This can drastically change the severity of vulnerabilities:

• A personal phone will likely only have a single user’s data. If it’s used for general web browsing, we may be able to get a link clicked or a malicious app installed to exploit an IPC vuln remotely. We probably won’t have physical or local network access.
• A kiosk tablet may collect the data of multiple users in a day, increasing the impact of data compromise. It may have limited UI and internet access, making vulns harder to exploit remotely. We might need to leverage physical access to exploit IPC or file handling vulns via adb.

In their usual use-case, how often are these devices being updated? Older devices are likely running an outdated versions of Android and may lack newer security features that would otherwise prevent a vulnerability.

The Attack Vector

When thinking about the app’s exposure to various vulnerabilities, it’s helpful to trace how data flows through the app. On the device, data can come into the app from various sources:

• Exported app components (IPC interfaces)
• File handling operations (read/write with user-controlled data)
• Network traffic (API request/response)
• Dynamically loading code (DEX or Javascript)
• Device components (bluetooth, camera, QR codes, USB, etc.)

To exploit an issue in one of these input sources, we’ll likely need to deliver a payload.

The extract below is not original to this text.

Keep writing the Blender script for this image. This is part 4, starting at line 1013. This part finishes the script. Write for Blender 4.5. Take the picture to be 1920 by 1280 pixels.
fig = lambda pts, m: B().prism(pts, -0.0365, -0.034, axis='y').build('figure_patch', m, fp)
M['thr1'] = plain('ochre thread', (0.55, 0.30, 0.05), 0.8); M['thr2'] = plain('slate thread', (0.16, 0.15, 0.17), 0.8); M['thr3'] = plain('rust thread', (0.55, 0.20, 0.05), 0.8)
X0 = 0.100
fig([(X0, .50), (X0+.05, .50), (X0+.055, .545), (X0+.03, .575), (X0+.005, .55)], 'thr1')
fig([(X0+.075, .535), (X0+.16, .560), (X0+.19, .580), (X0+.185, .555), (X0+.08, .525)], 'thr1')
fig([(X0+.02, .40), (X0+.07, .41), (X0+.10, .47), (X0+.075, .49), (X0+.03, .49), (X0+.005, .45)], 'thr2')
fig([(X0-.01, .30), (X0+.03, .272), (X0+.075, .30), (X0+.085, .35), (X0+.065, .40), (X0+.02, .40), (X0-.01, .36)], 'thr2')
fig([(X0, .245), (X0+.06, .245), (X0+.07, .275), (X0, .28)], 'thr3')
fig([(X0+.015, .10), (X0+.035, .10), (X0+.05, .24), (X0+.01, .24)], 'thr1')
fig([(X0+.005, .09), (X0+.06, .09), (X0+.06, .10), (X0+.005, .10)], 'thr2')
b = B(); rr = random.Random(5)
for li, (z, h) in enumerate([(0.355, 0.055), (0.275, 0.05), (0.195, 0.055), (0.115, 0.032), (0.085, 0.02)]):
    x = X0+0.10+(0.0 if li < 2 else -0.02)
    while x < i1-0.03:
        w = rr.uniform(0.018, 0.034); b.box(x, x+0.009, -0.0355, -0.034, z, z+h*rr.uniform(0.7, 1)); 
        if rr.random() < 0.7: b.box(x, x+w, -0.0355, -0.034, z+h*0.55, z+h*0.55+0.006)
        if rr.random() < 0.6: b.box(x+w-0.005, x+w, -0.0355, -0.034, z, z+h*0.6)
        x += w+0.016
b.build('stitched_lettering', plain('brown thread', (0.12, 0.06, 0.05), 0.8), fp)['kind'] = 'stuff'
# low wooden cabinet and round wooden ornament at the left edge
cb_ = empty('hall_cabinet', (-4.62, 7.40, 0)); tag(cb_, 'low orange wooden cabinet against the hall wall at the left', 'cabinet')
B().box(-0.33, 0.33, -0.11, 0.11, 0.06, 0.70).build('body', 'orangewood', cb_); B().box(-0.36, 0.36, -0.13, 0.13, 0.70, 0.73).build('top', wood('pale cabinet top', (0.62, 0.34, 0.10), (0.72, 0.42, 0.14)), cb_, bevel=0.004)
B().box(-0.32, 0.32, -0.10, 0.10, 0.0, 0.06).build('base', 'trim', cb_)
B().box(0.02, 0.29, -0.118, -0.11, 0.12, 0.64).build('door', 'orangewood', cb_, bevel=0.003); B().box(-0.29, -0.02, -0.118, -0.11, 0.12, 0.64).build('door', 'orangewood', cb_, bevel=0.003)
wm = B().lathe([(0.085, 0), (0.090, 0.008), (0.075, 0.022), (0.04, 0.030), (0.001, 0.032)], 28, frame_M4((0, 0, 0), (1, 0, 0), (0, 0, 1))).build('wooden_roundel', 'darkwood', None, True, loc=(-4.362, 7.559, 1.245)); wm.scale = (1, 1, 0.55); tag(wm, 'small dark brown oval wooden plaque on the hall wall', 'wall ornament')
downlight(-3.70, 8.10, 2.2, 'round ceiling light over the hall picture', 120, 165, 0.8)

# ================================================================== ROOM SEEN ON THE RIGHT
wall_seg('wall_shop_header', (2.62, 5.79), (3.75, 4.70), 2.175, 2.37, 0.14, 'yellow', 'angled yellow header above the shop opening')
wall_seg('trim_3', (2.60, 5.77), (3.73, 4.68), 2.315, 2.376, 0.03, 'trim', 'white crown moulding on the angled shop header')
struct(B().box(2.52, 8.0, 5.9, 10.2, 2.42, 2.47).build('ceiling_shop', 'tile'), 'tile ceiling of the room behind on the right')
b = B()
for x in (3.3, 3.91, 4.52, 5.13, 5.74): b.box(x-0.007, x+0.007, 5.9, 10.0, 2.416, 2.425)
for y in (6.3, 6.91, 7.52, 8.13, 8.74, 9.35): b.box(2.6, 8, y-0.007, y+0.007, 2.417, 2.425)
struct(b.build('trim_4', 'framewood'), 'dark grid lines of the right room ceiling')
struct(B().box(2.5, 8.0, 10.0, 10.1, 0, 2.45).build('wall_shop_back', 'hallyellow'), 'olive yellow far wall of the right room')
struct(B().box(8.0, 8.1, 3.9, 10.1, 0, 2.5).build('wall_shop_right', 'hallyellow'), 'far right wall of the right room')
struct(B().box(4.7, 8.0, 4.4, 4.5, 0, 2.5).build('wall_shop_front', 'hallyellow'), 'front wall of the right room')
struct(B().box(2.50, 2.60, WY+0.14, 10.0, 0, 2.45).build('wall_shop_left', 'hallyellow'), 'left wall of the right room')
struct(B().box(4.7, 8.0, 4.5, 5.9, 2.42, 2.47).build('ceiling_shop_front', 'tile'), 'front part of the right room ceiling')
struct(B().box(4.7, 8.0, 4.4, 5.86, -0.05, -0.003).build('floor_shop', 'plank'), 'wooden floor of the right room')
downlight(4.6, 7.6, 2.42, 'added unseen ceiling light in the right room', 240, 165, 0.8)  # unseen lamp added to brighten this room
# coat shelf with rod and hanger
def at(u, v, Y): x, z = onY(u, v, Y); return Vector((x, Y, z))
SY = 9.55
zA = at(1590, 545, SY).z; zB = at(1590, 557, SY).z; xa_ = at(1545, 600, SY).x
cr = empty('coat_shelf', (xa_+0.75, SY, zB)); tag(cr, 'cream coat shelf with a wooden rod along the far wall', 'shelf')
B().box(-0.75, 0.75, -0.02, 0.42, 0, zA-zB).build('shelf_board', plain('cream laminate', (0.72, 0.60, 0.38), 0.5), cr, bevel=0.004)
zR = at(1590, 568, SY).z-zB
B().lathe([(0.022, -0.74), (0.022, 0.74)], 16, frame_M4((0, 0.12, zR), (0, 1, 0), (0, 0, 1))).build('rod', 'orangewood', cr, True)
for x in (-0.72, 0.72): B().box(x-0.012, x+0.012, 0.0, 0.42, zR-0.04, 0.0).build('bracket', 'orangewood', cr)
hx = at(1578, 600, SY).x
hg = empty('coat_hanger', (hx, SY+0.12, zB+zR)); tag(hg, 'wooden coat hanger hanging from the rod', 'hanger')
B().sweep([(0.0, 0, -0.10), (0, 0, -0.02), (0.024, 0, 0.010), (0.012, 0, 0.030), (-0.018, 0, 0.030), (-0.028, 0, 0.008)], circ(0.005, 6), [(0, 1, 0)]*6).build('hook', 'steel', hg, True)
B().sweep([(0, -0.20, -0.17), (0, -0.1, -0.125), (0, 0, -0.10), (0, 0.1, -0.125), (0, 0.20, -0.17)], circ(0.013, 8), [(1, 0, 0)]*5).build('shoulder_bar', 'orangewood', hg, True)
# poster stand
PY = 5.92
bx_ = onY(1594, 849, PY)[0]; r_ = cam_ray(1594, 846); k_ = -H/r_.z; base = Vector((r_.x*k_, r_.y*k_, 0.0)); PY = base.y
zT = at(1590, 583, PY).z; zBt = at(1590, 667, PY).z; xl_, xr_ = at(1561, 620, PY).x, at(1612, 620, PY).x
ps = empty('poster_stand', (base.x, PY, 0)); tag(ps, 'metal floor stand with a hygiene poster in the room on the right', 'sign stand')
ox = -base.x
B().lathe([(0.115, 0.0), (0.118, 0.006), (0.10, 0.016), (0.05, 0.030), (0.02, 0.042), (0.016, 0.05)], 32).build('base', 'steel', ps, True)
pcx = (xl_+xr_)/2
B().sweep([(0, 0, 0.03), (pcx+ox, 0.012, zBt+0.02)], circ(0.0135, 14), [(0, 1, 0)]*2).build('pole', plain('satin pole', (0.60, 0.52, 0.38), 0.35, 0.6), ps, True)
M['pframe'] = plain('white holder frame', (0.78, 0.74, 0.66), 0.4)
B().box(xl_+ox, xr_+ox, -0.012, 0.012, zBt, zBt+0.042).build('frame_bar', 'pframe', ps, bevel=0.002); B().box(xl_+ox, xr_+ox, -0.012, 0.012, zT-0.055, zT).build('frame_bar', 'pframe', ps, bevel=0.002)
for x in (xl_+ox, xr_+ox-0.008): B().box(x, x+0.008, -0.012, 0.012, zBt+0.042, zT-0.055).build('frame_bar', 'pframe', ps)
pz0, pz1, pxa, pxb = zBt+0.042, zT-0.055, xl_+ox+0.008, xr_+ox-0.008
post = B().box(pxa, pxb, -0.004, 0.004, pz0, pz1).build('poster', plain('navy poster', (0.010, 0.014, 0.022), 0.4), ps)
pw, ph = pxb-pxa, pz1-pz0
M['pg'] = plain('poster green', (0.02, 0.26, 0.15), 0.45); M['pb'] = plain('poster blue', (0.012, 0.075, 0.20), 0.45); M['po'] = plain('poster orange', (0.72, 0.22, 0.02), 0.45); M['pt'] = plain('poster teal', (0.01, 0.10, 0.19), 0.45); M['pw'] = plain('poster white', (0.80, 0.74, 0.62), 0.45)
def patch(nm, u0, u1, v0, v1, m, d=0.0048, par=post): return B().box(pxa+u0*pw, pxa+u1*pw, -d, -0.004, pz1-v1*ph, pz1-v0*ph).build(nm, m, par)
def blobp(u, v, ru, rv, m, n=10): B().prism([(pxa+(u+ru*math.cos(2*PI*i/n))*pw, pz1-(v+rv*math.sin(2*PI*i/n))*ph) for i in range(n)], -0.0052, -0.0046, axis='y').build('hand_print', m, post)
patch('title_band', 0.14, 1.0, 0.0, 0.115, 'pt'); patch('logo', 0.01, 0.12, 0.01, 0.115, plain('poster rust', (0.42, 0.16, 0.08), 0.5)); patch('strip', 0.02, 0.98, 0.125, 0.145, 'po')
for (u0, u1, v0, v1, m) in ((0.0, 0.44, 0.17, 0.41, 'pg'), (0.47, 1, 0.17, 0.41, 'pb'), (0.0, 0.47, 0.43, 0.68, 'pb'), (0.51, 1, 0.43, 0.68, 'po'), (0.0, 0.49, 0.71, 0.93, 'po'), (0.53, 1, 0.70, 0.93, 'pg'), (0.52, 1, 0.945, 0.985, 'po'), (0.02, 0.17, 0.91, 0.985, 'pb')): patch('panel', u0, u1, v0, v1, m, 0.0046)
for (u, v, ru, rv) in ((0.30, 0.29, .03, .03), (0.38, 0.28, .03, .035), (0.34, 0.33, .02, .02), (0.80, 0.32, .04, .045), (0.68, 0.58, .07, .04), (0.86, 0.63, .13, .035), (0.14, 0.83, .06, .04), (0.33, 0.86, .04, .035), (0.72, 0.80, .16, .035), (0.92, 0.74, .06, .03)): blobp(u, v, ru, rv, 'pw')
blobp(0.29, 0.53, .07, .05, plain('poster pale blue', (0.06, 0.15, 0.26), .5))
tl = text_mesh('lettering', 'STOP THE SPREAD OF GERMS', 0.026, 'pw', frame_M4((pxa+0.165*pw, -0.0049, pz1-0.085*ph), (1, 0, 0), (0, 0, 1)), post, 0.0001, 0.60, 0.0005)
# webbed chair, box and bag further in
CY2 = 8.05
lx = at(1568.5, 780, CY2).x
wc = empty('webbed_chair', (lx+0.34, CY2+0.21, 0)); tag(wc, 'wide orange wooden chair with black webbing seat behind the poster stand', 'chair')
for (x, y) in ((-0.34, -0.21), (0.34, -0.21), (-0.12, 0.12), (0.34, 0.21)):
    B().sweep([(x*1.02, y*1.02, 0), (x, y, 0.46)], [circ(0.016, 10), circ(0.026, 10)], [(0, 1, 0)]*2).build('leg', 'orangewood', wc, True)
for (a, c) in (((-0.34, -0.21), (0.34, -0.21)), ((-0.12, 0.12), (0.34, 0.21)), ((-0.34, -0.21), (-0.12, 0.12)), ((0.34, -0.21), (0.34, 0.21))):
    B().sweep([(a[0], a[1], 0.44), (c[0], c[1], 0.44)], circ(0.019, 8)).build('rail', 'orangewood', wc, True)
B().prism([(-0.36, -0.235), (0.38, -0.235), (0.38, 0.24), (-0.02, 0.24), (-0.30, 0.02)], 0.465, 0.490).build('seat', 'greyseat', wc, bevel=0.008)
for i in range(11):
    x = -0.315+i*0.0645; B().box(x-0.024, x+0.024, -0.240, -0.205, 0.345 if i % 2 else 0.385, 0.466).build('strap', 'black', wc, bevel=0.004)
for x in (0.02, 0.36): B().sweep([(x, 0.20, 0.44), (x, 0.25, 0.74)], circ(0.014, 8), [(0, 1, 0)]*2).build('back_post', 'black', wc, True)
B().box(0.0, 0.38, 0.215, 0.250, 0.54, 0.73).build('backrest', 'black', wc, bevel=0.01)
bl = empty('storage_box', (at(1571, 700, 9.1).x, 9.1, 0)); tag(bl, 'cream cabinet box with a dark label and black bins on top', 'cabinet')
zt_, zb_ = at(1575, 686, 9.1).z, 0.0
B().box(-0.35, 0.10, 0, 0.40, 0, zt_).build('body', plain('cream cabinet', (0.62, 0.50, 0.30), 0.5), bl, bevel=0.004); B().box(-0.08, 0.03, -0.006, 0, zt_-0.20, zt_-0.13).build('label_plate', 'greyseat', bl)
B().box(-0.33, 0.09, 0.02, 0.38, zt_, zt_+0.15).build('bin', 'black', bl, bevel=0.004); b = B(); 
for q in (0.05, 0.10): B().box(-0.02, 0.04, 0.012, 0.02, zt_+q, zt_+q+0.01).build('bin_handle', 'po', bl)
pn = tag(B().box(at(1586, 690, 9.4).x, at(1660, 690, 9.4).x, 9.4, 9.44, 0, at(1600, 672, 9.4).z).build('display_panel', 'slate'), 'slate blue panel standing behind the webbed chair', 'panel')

The payload may require user interaction (like clicking a link, taking a photo, or installing an app) or some level of access (proximate, network, or physical). Each of these hurdles can reduce the exploitability of a vulnerability. For example, exploiting local network traffic may be easier on a public smart TV than a stranger’s phone.

Now We Fix It, Right?

Finally, let’s talk a bit about suggesting remediations. Any vulnerability report should have a suggested fix, otherwise it’s not real champagne, just sparkling functionality.

Cross-platform Frameworks

Cross-platform frameworks (like React Native and Expo) are popular choices for building an Android app, as you’ll get an iOS app for just a little bit of extra effort. They often make development easier and quicker in the average case, but can make it difficult to override default configs and functionality.

This can cause problems when trying to remediate vulnerabilities. To fully remediate an issue, an app may need to invest substatial engineering effort to re-implement framework functionality, or migrate off of a framework completely. It may make more sense, from a resource perspective, to simply accept the risk of a lower severity issue.

Additionally, from the severity perspective, a vuln in the framework itself can increase the exploitability, as it’s likely reusable in several apps.

Anti-debugging Bypasses

What if we found a root detection, certificate pinning, or obfuscation bypass and want to report it as a vulnerability? How does this fit into the app’s threat model?

Assuming a user-controlled Android device is a potentially hostile environment, the app’s functionality should be designed accordingly. For an unprivileged (non-root) app, trying to stop a root user from tampering is a no-win scenario. Users can easily instrument devices to bypass certificate pinning, root detection, and obfuscation. At an architectural level, most security controls should be implemented within backend services (which you control) and not on the device (which they control).

From a severity perspective, when your security controls live in the API, what is the impact if:

• Users can see their own network traffic?
• Users can read client-side code?
• Users can debug the app (with Frida, apktool, etc)?

If these activities allow someone to discover vulnerabilities in the app, reducing the visibility isn’t a proper fix. The remediation shouldn’t be more obfuscation or pinning the certificate even harder. Should the app escalate privileges and fist-fight for ultimate root?

While there are use-cases for complicating reverse engineering or client-side debugging, these are generally speedbumps, not security controls. If you’re not sure, your app probably doesn’t fall into those use-cases. Your engineering time is usually better spent on identifying and fixing bugs, and hardening your backend services.